◆ GIVEN INSTRUCTION: Please write the listing below out again exactly, leaving every picture behind.

* * * *

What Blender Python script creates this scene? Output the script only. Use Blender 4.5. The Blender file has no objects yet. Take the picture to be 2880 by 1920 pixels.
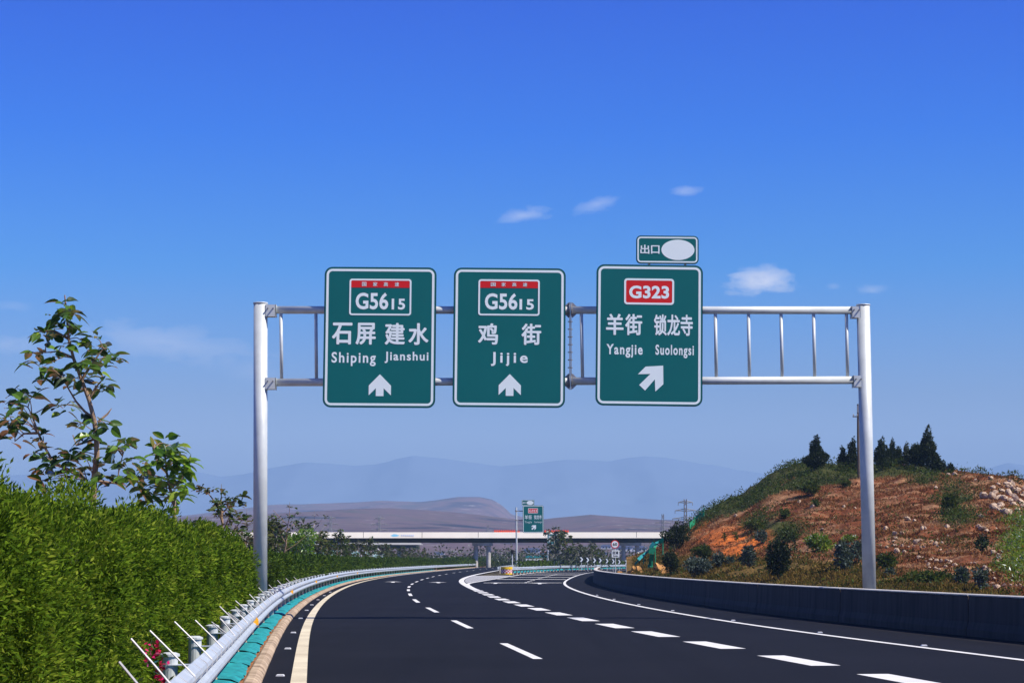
import bpy, math, random
import numpy as np
from mathutils import Vector
C = bpy.context.scene.collection
sc = bpy.context.scene
R = math.radians
rng = np.random.default_rng(7)
random.seed(5)

# ------------------------------------------------------------------ camera, world, sun, exposure
F = 5865.0; PITCH = math.atan(612 / F); HC = 1.654      # focal length in survey pixels, pitch, eye height
cam_d = bpy.data.cameras.new('camera'); cam = bpy.data.objects.new('camera', cam_d); C.objects.link(cam)
cam.location = (0, 0, HC); cam.rotation_euler = (math.pi / 2 + PITCH, 0, 0)
cam_d.sensor_width = 36; cam_d.lens = 36 * F / 2880; cam_d.clip_start = 0.5; cam_d.clip_end = 60000
sc.camera = cam
sc.view_settings.view_transform = 'Standard'; sc.view_settings.look = 'None'
sc.view_settings.gamma = 1; sc.view_settings.exposure = 0.5; sc.view_settings.use_curve_mapping = False
sc.cycles.use_denoising = True
sc.cycles.max_bounces = 8; sc.cycles.volume_bounces = 0
sc.cycles.transparent_max_bounces = 8
SUN_EL, SUN_DEV = 50.0, 23.0
sun_d = bpy.data.lights.new('sun', 'SUN'); sun = bpy.data.objects.new('sun', sun_d); C.objects.link(sun)
sun_d.energy = 4.6; sun_d.angle = R(0.5); sun_d.color = (1.0, 0.94, 0.84)
to_sun = Vector((math.cos(R(SUN_EL)) * math.cos(R(SUN_DEV)), -math.cos(R(SUN_EL)) * math.sin(R(SUN_DEV)), math.sin(R(SUN_EL))))
sun.rotation_euler = to_sun.to_track_quat('Z', 'Y').to_euler()
sun.location = (40, -20, 60)


def ray(px, py):
    u = (px - 1440) / F; v = (960 - py) / F
    return (u, math.cos(PITCH) - v * math.sin(PITCH), math.sin(PITCH) + v * math.cos(PITCH))


def G(px, py, z=0.0):
    r = ray(px, py); t = (z - HC) / r[2]
    return r[0] * t, r[1] * t


def at(px, py, Y):
    r = ray(px, py); t = Y / r[1]
    return Vector((r[0] * t, Y, HC + r[2] * t))


def proj(x, y, z):
    z = z - HC; c, s = math.cos(PITCH), math.sin(PITCH)
    f = y * c + z * s; v = -y * s + z * c
    return 1440 + F * x / f, 960 - F * v / f


class NT:
    def __init__(s, nt):
        s.nt = nt; s.n = nt.nodes; s.l = nt.links
    def add(s, t, **k):
        n = s.n.new(t)
        for a, b in k.items():
            setattr(n, a, b)
        return n
    def put(s, sock, v):
        if isinstance(v, bpy.types.NodeSocket):
            s.l.new(v, sock)
        elif v is not None:
            sock.default_value = v
    def math(s, op, a, b=None, c=None, clamp=False):
        n = s.add('ShaderNodeMath', operation=op, use_clamp=clamp)
        s.put(n.inputs[0], a); s.put(n.inputs[1], b); s.put(n.inputs[2], c)
        return n.outputs[0]
    def mix(s, f, a, b, mode='MIX'):
        n = s.add('ShaderNodeMix', data_type='RGBA', blend_type=mode)
        s.put(n.inputs[0], f); s.put(n.inputs[6], a); s.put(n.inputs[7], b)
        return n.outputs[2]
    def ramp(s, f, stops):
        n = s.add('ShaderNodeValToRGB')
        e = n.color_ramp.elements
        while len(e) < len(stops):
            e.new(0.5)
        for i, (p, c) in enumerate(stops):
            e[i].position = p; e[i].color = (*c, 1) if len(c) == 3 else c
        s.put(n.inputs[0], f)
        return n.outputs[0]
    def noise(s, vec, scale, detail=4, rough=0.55, dist=0.0):
        n = s.add('ShaderNodeTexNoise'); s.put(n.inputs['Vector'], vec)
        n.inputs['Scale'].default_value = scale; n.inputs['Detail'].default_value = detail
        n.inputs['Roughness'].default_value = rough; n.inputs['Distortion'].default_value = dist
        return n.outputs[0]


world = bpy.data.worlds.new('World'); sc.world = world; world.use_nodes = True
w = NT(world.node_tree); w.n.clear()
sky = w.add('ShaderNodeTexSky', sky_type='NISHITA'); sky.sun_disc = False
sky.sun_elevation = R(SUN_EL); sky.sun_rotation = R(90 + SUN_DEV); sky.altitude = 1300; sky.air_density = 1.0; sky.dust_density = 0.3; sky.ozone_density = 2.0
tc = w.add('ShaderNodeTexCoord'); sep = w.add('ShaderNodeSeparateXYZ'); w.l.new(tc.outputs['Generated'], sep.inputs[0])
dx, dy, dz = sep.outputs
grade = w.ramp(dz, [(0.0, (.68, .61, .77)), (0.050, (.55, .54, .715)), (0.0593, (.545, .548, .725)), (0.0767, (.44, .481, .658)), (0.138, (.11, .439, .863)), (0.201, (.005, .307, .996)), (0.262, (.002, .214, .993)), (0.45, (.010, .19, .80)), (1.0, (.07, .20, .55))])
skyc = w.mix(1.0, sky.outputs[0], grade, 'MULTIPLY')
yy = w.math('MAXIMUM', dy, 0.02)
uu = w.math('DIVIDE', dx, yy); vv = w.math('DIVIDE', dz, yy)
cvec = w.add('ShaderNodeCombineXYZ'); w.put(cvec.inputs[0], uu); w.put(cvec.inputs[1], w.math('MULTIPLY', vv, 2.2))
nz = w.noise(cvec.outputs[0], 62, 7, 0.62, 0.3)
nzf = w.math('MULTIPLY_ADD', nz, 2.3, -1.15)
dens = None
for (cx, cy, ax, ay, tilt, amt) in [(2142, 790, 98, 42, 0, 1.0), (1470, 606, 75, 22, -.10, .42), (1680, 575, 62, 22, -.2, .34), (1927, 537, 44, 15, -.1, .36),
                                    (2455, 815, 44, 16, 0, .30), (455, 962, 260, 50, .12, .38), (30, 968, 120, 26, 0, .28), (720, 1040, 70, 40, 0, .18), (2345, 805, 22, 9, 0, .2), (40, 860, 60, 14, 0, .15)]:
    r0 = ray(cx, cy); u0 = r0[0] / r0[1]; v0 = r0[2] / r0[1]
    du = w.math('SUBTRACT', uu, u0); dv = w.math('SUBTRACT', vv, v0)
    dv = w.math('ADD', dv, w.math('MULTIPLY', du, tilt))
    a = w.math('DIVIDE', du, ax / F); b = w.math('DIVIDE', dv, ay / F)
    d = w.math('SQRT', w.math('ADD', w.math('MULTIPLY', a, a), w.math('MULTIPLY', b, b)))
    d = w.math('ADD', d, w.math('MULTIPLY', nzf, 1.25))
    k = w.math('MULTIPLY', w.math('MINIMUM', 1.0, w.math('MAXIMUM', w.math('MULTIPLY_ADD', d, -1.05, 1.18), 0.0)), amt)
    dens = k if dens is None else w.math('MAXIMUM', dens, k)
dens = w.math('MULTIPLY', w.math('MAXIMUM', dens, 0.0), w.math('GREATER_THAN', dy, 0.05))
cl_sh = w.ramp(w.math('MULTIPLY_ADD', nz, 1.0, 0.0), [(0.3, (2.9, 3.6, 5.4)), (0.62, (5.6, 5.7, 6.5))])
skyc = w.mix(dens, skyc, cl_sh)
bg = w.add('ShaderNodeBackground'); w.l.new(skyc, bg.inputs[0]); bg.inputs[1].default_value = 0.125
wo = w.add('ShaderNodeOutputWorld'); w.l.new(bg.outputs[0], wo.inputs[0])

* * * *

◆ EXPECTED ANSWER:
What Blender Python script creates this scene? Output the script only. Use Blender 4.5. The Blender file has no objects yet. Take the picture to be 2880 by 1920 pixels.
import bpy, math, random
import numpy as np
from mathutils import Vector
C = bpy.context.scene.collection
sc = bpy.context.scene
R = math.radians
rng = np.random.default_rng(7)
random.seed(5)

# ------------------------------------------------------------------ camera, world, sun, exposure
F = 5865.0; PITCH = math.atan(612 / F); HC = 1.654      # focal length in survey pixels, pitch, eye height
cam_d = bpy.data.cameras.new('camera'); cam = bpy.data.objects.new('camera', cam_d); C.objects.link(cam)
cam.location = (0, 0, HC); cam.rotation_euler = (math.pi / 2 + PITCH, 0, 0)
cam_d.sensor_width = 36; cam_d.lens = 36 * F / 2880; cam_d.clip_start = 0.5; cam_d.clip_end = 60000
sc.camera = cam
sc.view_settings.view_transform = 'Standard'; sc.view_settings.look = 'None'
sc.view_settings.gamma = 1; sc.view_settings.exposure = 0.5; sc.view_settings.use_curve_mapping = False
sc.cycles.use_denoising = True
sc.cycles.max_bounces = 8; sc.cycles.volume_bounces = 0
sc.cycles.transparent_max_bounces = 8
SUN_EL, SUN_DEV = 50.0, 23.0
sun_d = bpy.data.lights.new('sun', 'SUN'); sun = bpy.data.objects.new('sun', sun_d); C.objects.link(sun)
sun_d.energy = 4.6; sun_d.angle = R(0.5); sun_d.color = (1.0, 0.94, 0.84)
to_sun = Vector((math.cos(R(SUN_EL)) * math.cos(R(SUN_DEV)), -math.cos(R(SUN_EL)) * math.sin(R(SUN_DEV)), math.sin(R(SUN_EL))))
sun.rotation_euler = to_sun.to_track_quat('Z', 'Y').to_euler()
sun.location = (40, -20, 60)


def ray(px, py):
    u = (px - 1440) / F; v = (960 - py) / F
    return (u, math.cos(PITCH) - v * math.sin(PITCH), math.sin(PITCH) + v * math.cos(PITCH))


def G(px, py, z=0.0):
    r = ray(px, py); t = (z - HC) / r[2]
    return r[0] * t, r[1] * t


def at(px, py, Y):
    r = ray(px, py); t = Y / r[1]
    return Vector((r[0] * t, Y, HC + r[2] * t))


def proj(x, y, z):
    z = z - HC; c, s = math.cos(PITCH), math.sin(PITCH)
    f = y * c + z * s; v = -y * s + z * c
    return 1440 + F * x / f, 960 - F * v / f


class NT:
    def __init__(s, nt):
        s.nt = nt; s.n = nt.nodes; s.l = nt.links
    def add(s, t, **k):
        n = s.n.new(t)
        for a, b in k.items():
            setattr(n, a, b)
        return n
    def put(s, sock, v):
        if isinstance(v, bpy.types.NodeSocket):
            s.l.new(v, sock)
        elif v is not None:
            sock.default_value = v
    def math(s, op, a, b=None, c=None, clamp=False):
        n = s.add('ShaderNodeMath', operation=op, use_clamp=clamp)
        s.put(n.inputs[0], a); s.put(n.inputs[1], b); s.put(n.inputs[2], c)
        return n.outputs[0]
    def mix(s, f, a, b, mode='MIX'):
        n = s.add('ShaderNodeMix', data_type='RGBA', blend_type=mode)
        s.put(n.inputs[0], f); s.put(n.inputs[6], a); s.put(n.inputs[7], b)
        return n.outputs[2]
    def ramp(s, f, stops):
        n = s.add('ShaderNodeValToRGB')
        e = n.color_ramp.elements
        while len(e) < len(stops):
            e.new(0.5)
        for i, (p, c) in enumerate(stops):
            e[i].position = p; e[i].color = (*c, 1) if len(c) == 3 else c
        s.put(n.inputs[0], f)
        return n.outputs[0]
    def noise(s, vec, scale, detail=4, rough=0.55, dist=0.0):
        n = s.add('ShaderNodeTexNoise'); s.put(n.inputs['Vector'], vec)
        n.inputs['Scale'].default_value = scale; n.inputs['Detail'].default_value = detail
        n.inputs['Roughness'].default_value = rough; n.inputs['Distortion'].default_value = dist
        return n.outputs[0]


world = bpy.data.worlds.new('World'); sc.world = world; world.use_nodes = True
w = NT(world.node_tree); w.n.clear()
sky = w.add('ShaderNodeTexSky', sky_type='NISHITA'); sky.sun_disc = False
sky.sun_elevation = R(SUN_EL); sky.sun_rotation = R(90 + SUN_DEV); sky.altitude = 1300; sky.air_density = 1.0; sky.dust_density = 0.3; sky.ozone_density = 2.0
tc = w.add('ShaderNodeTexCoord'); sep = w.add('ShaderNodeSeparateXYZ'); w.l.new(tc.outputs['Generated'], sep.inputs[0])
dx, dy, dz = sep.outputs
grade = w.ramp(dz, [(0.0, (.68, .61, .77)), (0.050, (.55, .54, .715)), (0.0593, (.545, .548, .725)), (0.0767, (.44, .481, .658)), (0.138, (.11, .439, .863)), (0.201, (.005, .307, .996)), (0.262, (.002, .214, .993)), (0.45, (.010, .19, .80)), (1.0, (.07, .20, .55))])
skyc = w.mix(1.0, sky.outputs[0], grade, 'MULTIPLY')
yy = w.math('MAXIMUM', dy, 0.02)
uu = w.math('DIVIDE', dx, yy); vv = w.math('DIVIDE', dz, yy)
cvec = w.add('ShaderNodeCombineXYZ'); w.put(cvec.inputs[0], uu); w.put(cvec.inputs[1], w.math('MULTIPLY', vv, 2.2))
nz = w.noise(cvec.outputs[0], 62, 7, 0.62, 0.3)
nzf = w.math('MULTIPLY_ADD', nz, 2.3, -1.15)
dens = None
for (cx, cy, ax, ay, tilt, amt) in [(2142, 790, 98, 42, 0, 1.0), (1470, 606, 75, 22, -.10, .42), (1680, 575, 62, 22, -.2, .34), (1927, 537, 44, 15, -.1, .36),
                                    (2455, 815, 44, 16, 0, .30), (455, 962, 260, 50, .12, .38), (30, 968, 120, 26, 0, .28), (720, 1040, 70, 40, 0, .18), (2345, 805, 22, 9, 0, .2), (40, 860, 60, 14, 0, .15)]:
    r0 = ray(cx, cy); u0 = r0[0] / r0[1]; v0 = r0[2] / r0[1]
    du = w.math('SUBTRACT', uu, u0); dv = w.math('SUBTRACT', vv, v0)
    dv = w.math('ADD', dv, w.math('MULTIPLY', du, tilt))
    a = w.math('DIVIDE', du, ax / F); b = w.math('DIVIDE', dv, ay / F)
    d = w.math('SQRT', w.math('ADD', w.math('MULTIPLY', a, a), w.math('MULTIPLY', b, b)))
    d = w.math('ADD', d, w.math('MULTIPLY', nzf, 1.25))
    k = w.math('MULTIPLY', w.math('MINIMUM', 1.0, w.math('MAXIMUM', w.math('MULTIPLY_ADD', d, -1.05, 1.18), 0.0)), amt)
    dens = k if dens is None else w.math('MAXIMUM', dens, k)
dens = w.math('MULTIPLY', w.math('MAXIMUM', dens, 0.0), w.math('GREATER_THAN', dy, 0.05))
cl_sh = w.ramp(w.math('MULTIPLY_ADD', nz, 1.0, 0.0), [(0.3, (2.9, 3.6, 5.4)), (0.62, (5.6, 5.7, 6.5))])
skyc = w.mix(dens, skyc, cl_sh)
bg = w.add('ShaderNodeBackground'); w.l.new(skyc, bg.inputs[0]); bg.inputs[1].default_value = 0.125
wo = w.add('ShaderNodeOutputWorld'); w.l.new(bg.outputs[0], wo.inputs[0])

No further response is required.